The core values of loyalty to clients, competence in the law, confidentiality, avoidance of conflict of interest, and independence from outside pressure that would influence our representation of clients are qualities that set us apart from non-lawyers. Upon our admission to the Bar, we became officers of the court and of the Judicial Branch of government, thereby becoming subject to high ethical standards and accountability. With these bedrock principles in mind, it was surprising in December of 2011 when the ABA 20/20 Commission announced proposals that would permit non-lawyer ownership and control of law firms and the approval of fee splitting with non-lawyers, both in contravention of the core values of our profession.

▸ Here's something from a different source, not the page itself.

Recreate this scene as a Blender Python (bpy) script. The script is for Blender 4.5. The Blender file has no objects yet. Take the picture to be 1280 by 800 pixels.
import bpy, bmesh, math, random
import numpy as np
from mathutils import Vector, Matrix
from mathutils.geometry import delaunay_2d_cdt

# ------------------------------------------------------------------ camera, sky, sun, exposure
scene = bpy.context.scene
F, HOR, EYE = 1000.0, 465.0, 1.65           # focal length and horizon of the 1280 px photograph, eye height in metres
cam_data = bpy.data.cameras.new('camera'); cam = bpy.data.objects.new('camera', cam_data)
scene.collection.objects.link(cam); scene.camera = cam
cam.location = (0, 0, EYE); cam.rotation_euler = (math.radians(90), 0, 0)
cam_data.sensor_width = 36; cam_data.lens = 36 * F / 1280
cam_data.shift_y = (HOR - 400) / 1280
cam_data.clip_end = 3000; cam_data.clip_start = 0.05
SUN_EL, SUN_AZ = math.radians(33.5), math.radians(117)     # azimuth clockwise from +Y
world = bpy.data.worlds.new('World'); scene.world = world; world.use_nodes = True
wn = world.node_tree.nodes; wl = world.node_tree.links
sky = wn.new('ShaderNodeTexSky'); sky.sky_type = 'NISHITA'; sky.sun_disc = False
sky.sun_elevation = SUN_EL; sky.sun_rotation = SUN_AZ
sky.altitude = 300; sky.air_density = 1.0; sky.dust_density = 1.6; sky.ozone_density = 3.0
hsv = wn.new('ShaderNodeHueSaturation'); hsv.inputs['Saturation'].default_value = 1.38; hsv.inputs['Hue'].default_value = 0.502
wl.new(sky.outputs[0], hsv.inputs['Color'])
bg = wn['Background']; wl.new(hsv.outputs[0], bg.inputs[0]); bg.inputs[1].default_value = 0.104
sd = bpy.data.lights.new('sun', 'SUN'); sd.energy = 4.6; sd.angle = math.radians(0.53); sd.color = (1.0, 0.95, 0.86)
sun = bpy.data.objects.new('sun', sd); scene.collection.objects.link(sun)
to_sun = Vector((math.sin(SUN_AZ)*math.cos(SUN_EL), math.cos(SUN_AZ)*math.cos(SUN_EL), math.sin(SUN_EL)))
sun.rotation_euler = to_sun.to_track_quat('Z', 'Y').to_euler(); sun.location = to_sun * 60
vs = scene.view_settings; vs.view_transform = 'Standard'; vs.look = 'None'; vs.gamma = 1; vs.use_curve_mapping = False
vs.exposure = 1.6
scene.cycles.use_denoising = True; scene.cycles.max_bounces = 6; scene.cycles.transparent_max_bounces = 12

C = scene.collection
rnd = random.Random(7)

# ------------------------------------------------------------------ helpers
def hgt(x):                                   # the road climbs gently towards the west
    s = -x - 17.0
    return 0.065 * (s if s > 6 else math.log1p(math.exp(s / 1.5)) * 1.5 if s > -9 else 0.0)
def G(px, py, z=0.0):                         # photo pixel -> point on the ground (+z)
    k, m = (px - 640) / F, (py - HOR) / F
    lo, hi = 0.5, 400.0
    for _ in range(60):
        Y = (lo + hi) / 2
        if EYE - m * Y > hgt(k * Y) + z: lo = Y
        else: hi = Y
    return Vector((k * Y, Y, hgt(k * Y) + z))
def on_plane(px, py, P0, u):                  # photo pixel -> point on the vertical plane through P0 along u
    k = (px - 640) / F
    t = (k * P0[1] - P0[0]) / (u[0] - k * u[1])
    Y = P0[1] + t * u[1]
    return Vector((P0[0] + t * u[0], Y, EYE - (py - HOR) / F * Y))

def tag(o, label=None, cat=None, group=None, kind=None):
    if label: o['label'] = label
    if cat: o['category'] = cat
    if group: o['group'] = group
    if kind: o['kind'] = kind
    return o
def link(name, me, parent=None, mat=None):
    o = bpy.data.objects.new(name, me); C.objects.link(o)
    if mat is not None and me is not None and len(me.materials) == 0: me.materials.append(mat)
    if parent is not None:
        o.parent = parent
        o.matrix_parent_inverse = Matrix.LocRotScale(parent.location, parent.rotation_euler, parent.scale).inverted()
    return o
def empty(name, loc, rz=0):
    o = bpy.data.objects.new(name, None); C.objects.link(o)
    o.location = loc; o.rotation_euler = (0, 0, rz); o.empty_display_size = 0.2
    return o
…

To the credit of the Illinois State Bar Association leadership and its Board of Governors, our Association set out to defeat the radical proposals of the ABA Commission. By April of 2012, the Commission had announced that it would not propose changes to ABA existing policy prohibiting non-lawyer ownership of law firms, but it also announced at that time that it would continue its effort to find a way to permit fee splitting between lawyers and non-lawyers within a firm or between lawyers and non-lawyers in separate firms. Such an effort, if successful, would have given tacit approval to the concept of non-lawyer ownership and control of law firms.

Recognizing the urgency of the matter, the Illinois State Bar Association filed a resolution with the House of Delegates of the American Bar Association seeking to reaffirm American Bar Association policy that:

The sharing of legal fees with non-lawyers and the ownership or control of the practice of law by non-lawyers are inconsistent with the core values of the legal profession. The law governing lawyers that prohibits lawyers from sharing legal fees with non-lawyers and from directly or indirectly transferring to non-lawyers ownership or control over entities practicing law should not be revised.

By the time of debate in the ABA House of Delegates in August of 2012, other associations and entities had joined in supporting the ISBA resolution, namely, the state bar associations of Indiana, Iowa, Maryland, Mississippi, New Jersey, Nevada, North Carolina, Oregon and South Dakota. Additional co-sponsors were the Senior Lawyers and Young Lawyers Divisions of the American Bar Association, and the National Conference of Women’s Bar Associations. In the House of Delegates, the Commission carried on a full court press against the resolution, not on the merits, but proclaiming that the proposals were not final and that it should be allowed to complete its work and to decide in its own wisdom whether the proposals previously announced would be recommended to the House of Delegates. After debate in the House, the resolution was postponed indefinitely. Notwithstanding that action, it was clear from the debate in the House that changes in ethical standards to permit non-lawyer ownership of law firms or fee splitting with non-lawyers would be defeated if finally proposed by the Commission. By October of 2012, the Commission announced that it had or would drop all of its proposals pertaining to non-lawyer ownership of law firms or fee splitting between lawyers and non-lawyers.

This is an example of how our state bar association has been influential in defeating proposals from within and without the profession that would have a deleterious effect on the public and the profession. It is one reason for the continued membership of Senior Lawyers in the Illinois State Bar Association. ■

Member Comments (1)

I'd like to see express permission for a lawyer's revocable declaration of trust, a standard estate planning tool, to own the lawyer's ownership interest in the lawyer's firm, whether that is a sole proprietorship, LLC, professional corporation, or otherwise.